South Africa’s national energy company Eskom has sealed €300mn in financing from European banks.

The finance comes in two tranches and will be used to construct underground works, related to the Ingula storage power plant. The first tranche of €165mn comes from a syndicate comprised of KfW-Ipex, HSBC, UniCredit and BNP Paribas, who also acted as agent bank.

Cassa Depositi e Prestiti (CDP), an Italian bank which is 70% owned by the government, has provided the remaining €135mn. Both loans have been guaranteed by Sace, the Italian export credit agency, with the construction to be completed by CMC, a joint venture between Impreglio (of Italy) and Mavundia (a South African company).

Luca Lunari, head of export finance Italy at BNP Paribas, tells GTR: “Both facilities have an availability period of two years and shall be repaid in 10 years, by 20 equal semi-annual instalments – so door-to-door tenor is 12 years. The interest rate is based on prevailing commercial interest reference rates (CIRR) plus margin.” The exact margin, however, is undisclosed.

Speaking of Sace’s work in South Africa, the head of the agency’s Johannesburg office Riccardo Faneli tells GTR: “In the context of Sub-Saharan Africa, South Africa plays a leading role. Although some critical factors remain, as evidenced by the Sace risk index (with medium to high levels for both the political risks for the risk of non-payment) the country has many areas of opportunity for Italian companies, a potential reflected by the intensive activity of Sace, with a total exposure of €420mn.

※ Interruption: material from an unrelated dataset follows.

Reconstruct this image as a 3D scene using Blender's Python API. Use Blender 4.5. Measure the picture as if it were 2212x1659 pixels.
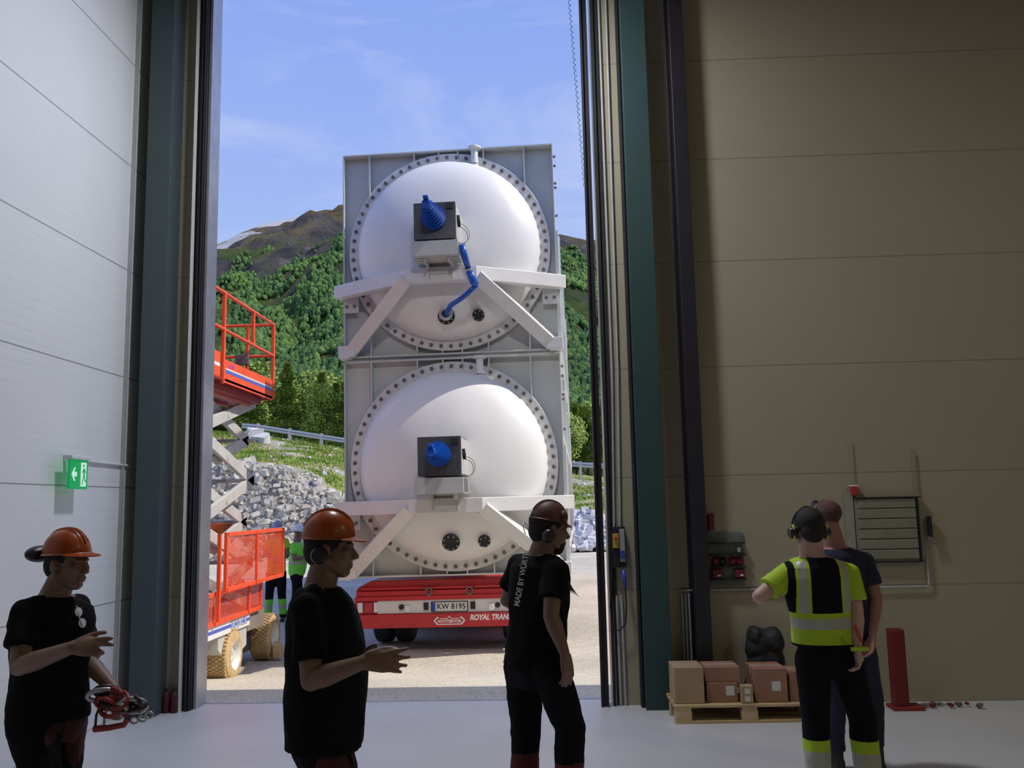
import bpy, bmesh, math, random
import numpy as np
from mathutils import Vector, Matrix, noise

for o in list(bpy.data.objects):
    bpy.data.objects.remove(o)
scn = bpy.context.scene
COL = scn.collection
V = Vector
PI = math.pi

# ------------------------------------------------------------------ camera
FPX, PITCH, YAW, ROLL, CAM_H = 1941.0, .1330, .0377, -.0206, 1.78
_cp, _sp = math.cos(PITCH), math.sin(PITCH)
CF = V((-math.sin(YAW) * _cp, math.cos(YAW) * _cp, _sp))
_r0 = V((math.cos(YAW), math.sin(YAW), 0))
_d0 = -_r0.cross(CF)
CR = math.cos(ROLL) * _r0 - math.sin(ROLL) * _d0
CD = -CR.cross(CF)
cam_d = bpy.data.cameras.new('camera')
cam = bpy.data.objects.new('camera', cam_d)
COL.objects.link(cam)
cm = Matrix((CR, -CD, -CF)).transposed().to_4x4()
cm.translation = V((0, 0, CAM_H))
cam.matrix_world = cm
cam_d.sensor_width = 36
cam_d.lens = FPX / 2212 * 36
cam_d.clip_start = .05
cam_d.clip_end = 6000
scn.camera = cam


def at(x, y, Y):
    """the point on the plane at distance Y that the photograph shows at pixel x, y"""
    r = CR * (x - 1106) + CD * (y - 829.5) + CF * FPX
    return V((0, 0, CAM_H)) + r * (Y / r.y)


# ------------------------------------------------------------------ sky, sun, exposure
world = bpy.data.worlds.new('world')
scn.world = world
world.use_nodes = True
wn, wl = world.node_tree.nodes, world.node_tree.links
wn.clear()
w_out = wn.new('ShaderNodeOutputWorld')
w_bg = wn.new('ShaderNodeBackground')
w_tc = wn.new('ShaderNodeTexCoord')
w_sep = wn.new('ShaderNodeSeparateXYZ')
w_ramp = wn.new('ShaderNodeValToRGB')
w_map = wn.new('ShaderNodeMapping')
w_noise = wn.new('ShaderNodeTexNoise')
w_cr = wn.new('ShaderNodeValToRGB')
w_mix = wn.new('ShaderNodeMix')
w_mix.data_type = 'RGBA'
w_mr = wn.new('ShaderNodeMath'); w_mr.operation = 'MULTIPLY'
wl.new(w_tc.outputs['Generated'], w_sep.inputs[0])
wl.new(w_sep.outputs['Z'], w_ramp.inputs[0])
e = w_ramp.color_ramp.elements
e[0].position = 0.0; e[0].color = (.50, .62, .86, 1)
e[1].position = 1.0; e[1].color = (.13, .24, .74, 1)
for pos, c in ((.2, (.42, .56, .90, 1)), (.36, (.34, .47, .90, 1)), (.5, (.27, .40, .88, 1))):
    k = w_ramp.color_ramp.elements.new(pos); k.color = c
wl.new(w_tc.outputs['Generated'], w_map.inputs[0])
w_map.inputs['Rotation'].default_value = (.2, .5, .3)
w_map.inputs['Scale'].default_value = (1.6, 1.6, 5.5)
wl.new(w_map.outputs[0], w_noise.inputs['Vector'])
w_noise.inputs['Scale'].default_value = 1.7
w_noise.inputs['Detail'].default_value = 7
w_noise.inputs['Roughness'].default_value = .62
w_noise.inputs['Distortion'].default_value = .7
wl.new(w_noise.outputs['Fac'], w_cr.inputs[0])
w_cr.color_ramp.elements[0].position = .50; w_cr.color_ramp.elements[0].color = (0, 0, 0, 1)
w_cr.color_ramp.elements[1].position = .86; w_cr.color_ramp.elements[1].color = (.5, .5, .5, 1)
wl.new(w_cr.outputs[0], w_mix.inputs['Factor'])
wl.new(w_ramp.outputs[0], w_mix.inputs['A'])
w_mix.inputs['B'].default_value = (.80, .84, .95, 1)
wl.new(w_mix.outputs['Result'], w_bg.inputs[0])
w_bg.inputs[1].default_value = 1.0
wl.new(w_bg.outputs[0], w_out.inputs[0])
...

“The leading sectors are infrastructure, transport and energy. Among key public initiatives, the South African government has also established a National Trade and Investment Agency, which has set up incentives and various industrial development zones, alongside coastal and port areas where no duties are requested to exporters. In recent years there have been several initiatives to internationalise medium-sized Italian companies in South Africa, in the steel, mechanical and agro-industrial sectors.”

Eskom has been extremely active in the lending market of late, mostly as a result of the South African government’s Renewable Energy Independent Power Producer Procurement Programme (REIPPP), which seeks to address frequent power shortages.

But after power rates in the country were raised by below the level Eskom expected, the company has found itself with a capital gap of around US$22bn (over the next five years). For the coming 18 months, it expects to be able to raise sufficient capital through export credit agencies, development finance and domestic and international bonds.

However, in an attempt to plug the longer-term funding gap, it has recently floated the idea of funding its operations through Islamic bonds. It says, in a statement: “New opportunities from alternative funding sources and products such as Islamic funding (sukuk), preference share-type funding and project-based funding will also be explored.”